=== What the task requires ===
Retype every line from the top of the entries down to the one with "s = catmull(np.array(xs_r, float), 60)", both included, and skip the pictures.

=== Input ===
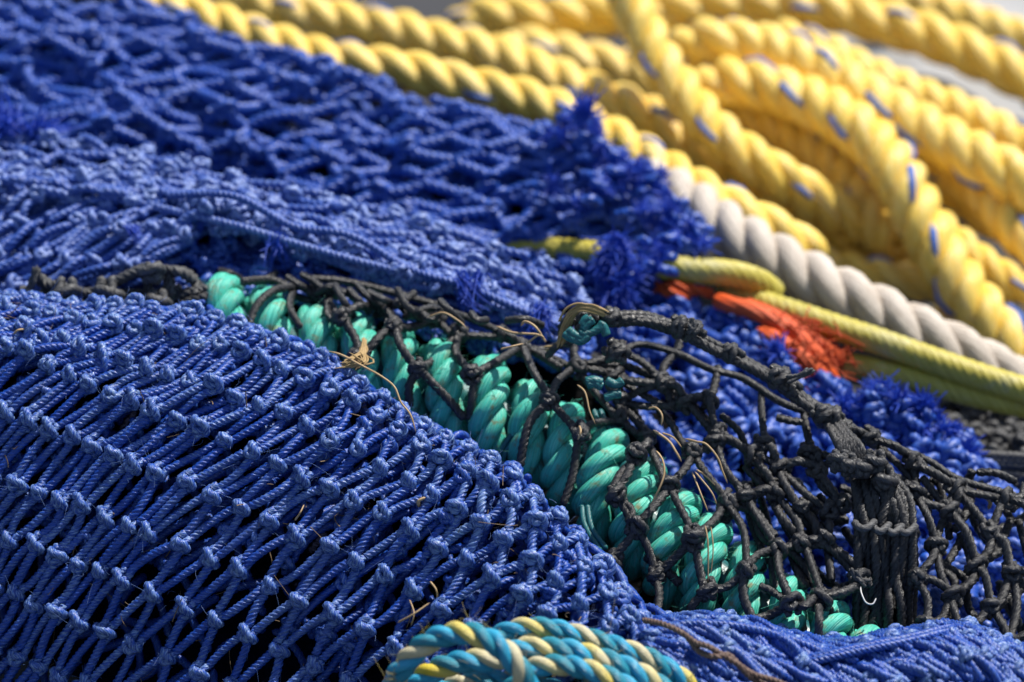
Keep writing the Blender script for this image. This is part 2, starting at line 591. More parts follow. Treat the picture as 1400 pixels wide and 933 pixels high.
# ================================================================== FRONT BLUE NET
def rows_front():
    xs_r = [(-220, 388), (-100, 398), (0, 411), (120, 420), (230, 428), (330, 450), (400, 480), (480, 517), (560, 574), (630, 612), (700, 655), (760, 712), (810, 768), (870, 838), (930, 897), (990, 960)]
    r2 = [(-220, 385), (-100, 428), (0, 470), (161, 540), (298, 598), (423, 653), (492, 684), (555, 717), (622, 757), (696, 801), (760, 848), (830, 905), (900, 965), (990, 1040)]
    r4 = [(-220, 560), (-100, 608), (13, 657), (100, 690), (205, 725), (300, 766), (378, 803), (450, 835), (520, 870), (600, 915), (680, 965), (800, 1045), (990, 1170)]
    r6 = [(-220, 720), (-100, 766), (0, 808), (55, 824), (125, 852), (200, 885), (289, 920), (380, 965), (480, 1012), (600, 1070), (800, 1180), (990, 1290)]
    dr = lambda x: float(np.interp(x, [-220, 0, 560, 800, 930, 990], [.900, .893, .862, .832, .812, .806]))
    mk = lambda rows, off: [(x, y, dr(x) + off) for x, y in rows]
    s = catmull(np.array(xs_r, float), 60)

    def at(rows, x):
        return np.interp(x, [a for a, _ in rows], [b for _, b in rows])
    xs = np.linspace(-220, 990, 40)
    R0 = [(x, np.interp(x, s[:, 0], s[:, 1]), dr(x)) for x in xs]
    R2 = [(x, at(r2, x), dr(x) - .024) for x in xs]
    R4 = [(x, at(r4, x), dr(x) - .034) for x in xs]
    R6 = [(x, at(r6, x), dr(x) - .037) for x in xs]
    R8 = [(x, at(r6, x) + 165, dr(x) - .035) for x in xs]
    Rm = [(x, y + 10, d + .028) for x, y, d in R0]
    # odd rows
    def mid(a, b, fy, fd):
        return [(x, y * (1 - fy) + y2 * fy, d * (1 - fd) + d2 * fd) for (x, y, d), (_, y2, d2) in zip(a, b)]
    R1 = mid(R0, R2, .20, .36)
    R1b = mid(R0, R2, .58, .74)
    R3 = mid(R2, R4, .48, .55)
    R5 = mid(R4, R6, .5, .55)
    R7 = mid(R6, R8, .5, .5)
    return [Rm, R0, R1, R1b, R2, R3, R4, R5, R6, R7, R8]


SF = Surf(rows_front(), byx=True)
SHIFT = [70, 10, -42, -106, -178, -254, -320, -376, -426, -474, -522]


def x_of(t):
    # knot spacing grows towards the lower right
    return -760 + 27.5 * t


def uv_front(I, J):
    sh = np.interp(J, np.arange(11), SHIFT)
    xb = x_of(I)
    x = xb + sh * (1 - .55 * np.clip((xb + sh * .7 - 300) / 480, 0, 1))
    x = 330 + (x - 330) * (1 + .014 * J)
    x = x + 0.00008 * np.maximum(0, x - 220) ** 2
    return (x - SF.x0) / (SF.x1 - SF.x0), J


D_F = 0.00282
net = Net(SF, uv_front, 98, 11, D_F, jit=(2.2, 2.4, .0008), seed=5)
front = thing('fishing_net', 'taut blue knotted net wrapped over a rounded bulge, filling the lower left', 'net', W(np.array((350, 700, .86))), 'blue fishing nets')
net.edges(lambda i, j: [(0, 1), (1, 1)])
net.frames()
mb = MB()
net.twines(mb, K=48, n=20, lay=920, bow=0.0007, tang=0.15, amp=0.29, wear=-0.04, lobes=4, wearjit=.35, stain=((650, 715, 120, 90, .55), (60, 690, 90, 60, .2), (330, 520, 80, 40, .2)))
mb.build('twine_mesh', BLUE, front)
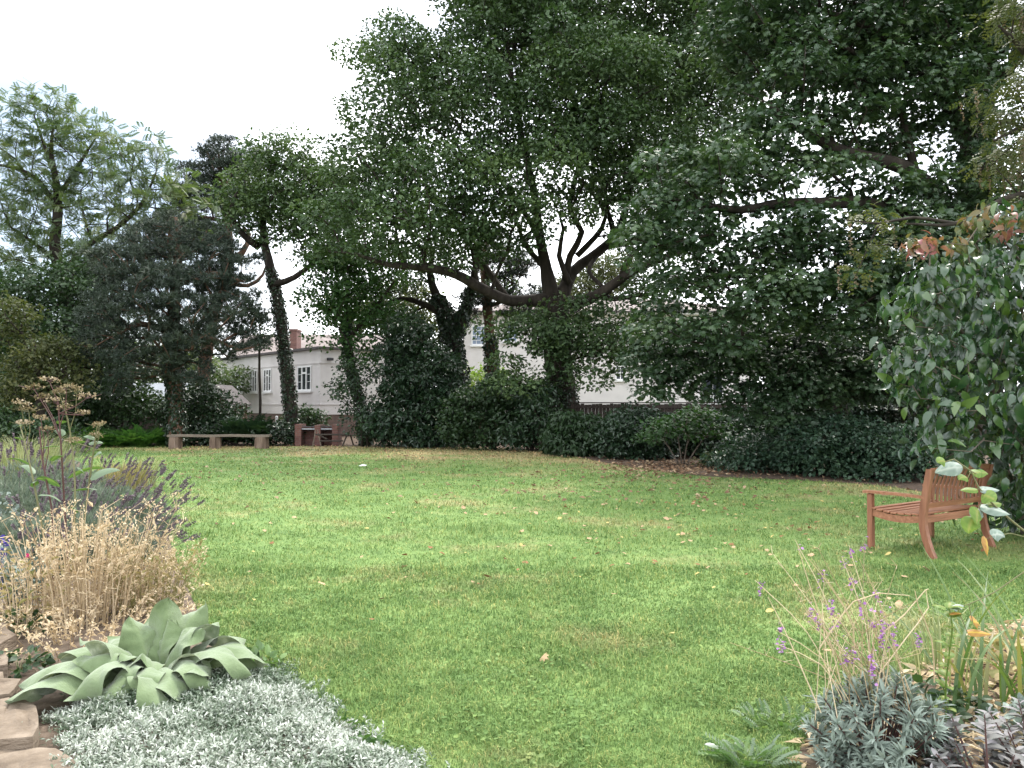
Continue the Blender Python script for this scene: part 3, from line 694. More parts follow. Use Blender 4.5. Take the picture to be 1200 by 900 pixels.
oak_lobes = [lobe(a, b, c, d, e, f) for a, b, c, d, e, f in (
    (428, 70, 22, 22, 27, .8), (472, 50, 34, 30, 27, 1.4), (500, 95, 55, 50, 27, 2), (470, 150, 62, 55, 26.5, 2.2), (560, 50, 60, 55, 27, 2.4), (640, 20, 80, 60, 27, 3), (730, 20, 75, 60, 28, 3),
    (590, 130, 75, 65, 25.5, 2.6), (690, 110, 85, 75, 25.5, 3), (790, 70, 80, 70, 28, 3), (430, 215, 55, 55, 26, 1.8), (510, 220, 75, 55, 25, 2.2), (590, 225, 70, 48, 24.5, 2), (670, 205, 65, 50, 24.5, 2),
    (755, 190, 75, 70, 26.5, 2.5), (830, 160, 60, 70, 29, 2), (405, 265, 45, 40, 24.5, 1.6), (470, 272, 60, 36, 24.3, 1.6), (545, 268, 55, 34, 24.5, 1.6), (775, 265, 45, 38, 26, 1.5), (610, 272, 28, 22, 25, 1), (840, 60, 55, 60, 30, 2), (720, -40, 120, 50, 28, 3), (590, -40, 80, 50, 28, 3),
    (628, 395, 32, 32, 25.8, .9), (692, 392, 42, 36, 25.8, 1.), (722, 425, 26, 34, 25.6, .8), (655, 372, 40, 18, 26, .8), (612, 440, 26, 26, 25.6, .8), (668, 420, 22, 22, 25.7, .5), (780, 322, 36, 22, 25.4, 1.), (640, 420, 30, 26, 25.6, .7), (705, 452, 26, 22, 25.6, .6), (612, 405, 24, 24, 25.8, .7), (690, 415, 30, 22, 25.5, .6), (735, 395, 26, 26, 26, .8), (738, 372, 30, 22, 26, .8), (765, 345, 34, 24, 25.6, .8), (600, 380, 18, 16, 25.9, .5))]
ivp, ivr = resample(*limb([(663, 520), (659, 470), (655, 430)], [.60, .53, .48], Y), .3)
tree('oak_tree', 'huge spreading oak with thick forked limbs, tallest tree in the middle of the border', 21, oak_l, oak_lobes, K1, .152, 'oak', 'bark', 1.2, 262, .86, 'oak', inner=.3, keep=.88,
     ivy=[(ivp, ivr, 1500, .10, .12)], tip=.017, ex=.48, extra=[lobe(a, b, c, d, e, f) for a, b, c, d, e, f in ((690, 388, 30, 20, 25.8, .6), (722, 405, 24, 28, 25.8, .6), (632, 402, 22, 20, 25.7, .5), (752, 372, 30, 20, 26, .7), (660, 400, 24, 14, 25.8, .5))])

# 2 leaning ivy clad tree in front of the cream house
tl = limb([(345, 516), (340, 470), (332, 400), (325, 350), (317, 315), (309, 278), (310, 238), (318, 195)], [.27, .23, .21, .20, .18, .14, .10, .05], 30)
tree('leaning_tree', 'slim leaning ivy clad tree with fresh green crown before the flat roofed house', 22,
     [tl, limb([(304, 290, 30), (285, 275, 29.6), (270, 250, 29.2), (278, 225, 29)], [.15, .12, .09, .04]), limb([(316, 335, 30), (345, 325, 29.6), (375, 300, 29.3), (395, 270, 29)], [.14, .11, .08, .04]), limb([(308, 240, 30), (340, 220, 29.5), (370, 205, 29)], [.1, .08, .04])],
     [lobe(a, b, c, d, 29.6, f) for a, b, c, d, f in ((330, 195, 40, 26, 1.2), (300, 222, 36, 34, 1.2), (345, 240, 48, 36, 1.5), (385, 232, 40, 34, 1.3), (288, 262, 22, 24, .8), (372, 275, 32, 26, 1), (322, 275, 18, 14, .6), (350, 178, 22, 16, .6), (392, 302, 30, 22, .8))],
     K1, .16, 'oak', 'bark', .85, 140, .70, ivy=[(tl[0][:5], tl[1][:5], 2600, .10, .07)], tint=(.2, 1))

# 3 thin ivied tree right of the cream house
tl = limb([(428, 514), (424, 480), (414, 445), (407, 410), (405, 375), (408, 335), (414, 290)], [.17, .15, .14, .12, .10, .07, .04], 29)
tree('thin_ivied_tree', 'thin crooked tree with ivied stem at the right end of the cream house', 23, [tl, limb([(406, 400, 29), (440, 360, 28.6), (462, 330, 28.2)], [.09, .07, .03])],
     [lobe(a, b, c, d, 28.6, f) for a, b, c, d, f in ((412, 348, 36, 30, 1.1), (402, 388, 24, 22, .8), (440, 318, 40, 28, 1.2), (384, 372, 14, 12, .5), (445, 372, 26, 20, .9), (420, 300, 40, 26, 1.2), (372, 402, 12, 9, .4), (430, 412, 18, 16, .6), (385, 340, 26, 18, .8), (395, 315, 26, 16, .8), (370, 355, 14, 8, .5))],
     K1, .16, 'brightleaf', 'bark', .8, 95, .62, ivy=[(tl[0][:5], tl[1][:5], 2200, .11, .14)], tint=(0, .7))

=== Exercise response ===
Keep writing the Blender script for this image. This is part 2, starting at line 591. More parts follow. Treat the picture as 1400 pixels wide and 933 pixels high.
# ================================================================== FRONT BLUE NET
def rows_front():
    xs_r = [(-220, 388), (-100, 398), (0, 411), (120, 420), (230, 428), (330, 450), (400, 480), (480, 517), (560, 574), (630, 612), (700, 655), (760, 712), (810, 768), (870, 838), (930, 897), (990, 960)]
    r2 = [(-220, 385), (-100, 428), (0, 470), (161, 540), (298, 598), (423, 653), (492, 684), (555, 717), (622, 757), (696, 801), (760, 848), (830, 905), (900, 965), (990, 1040)]
    r4 = [(-220, 560), (-100, 608), (13, 657), (100, 690), (205, 725), (300, 766), (378, 803), (450, 835), (520, 870), (600, 915), (680, 965), (800, 1045), (990, 1170)]
    r6 = [(-220, 720), (-100, 766), (0, 808), (55, 824), (125, 852), (200, 885), (289, 920), (380, 965), (480, 1012), (600, 1070), (800, 1180), (990, 1290)]
    dr = lambda x: float(np.interp(x, [-220, 0, 560, 800, 930, 990], [.900, .893, .862, .832, .812, .806]))
    mk = lambda rows, off: [(x, y, dr(x) + off) for x, y in rows]
    s = catmull(np.array(xs_r, float), 60)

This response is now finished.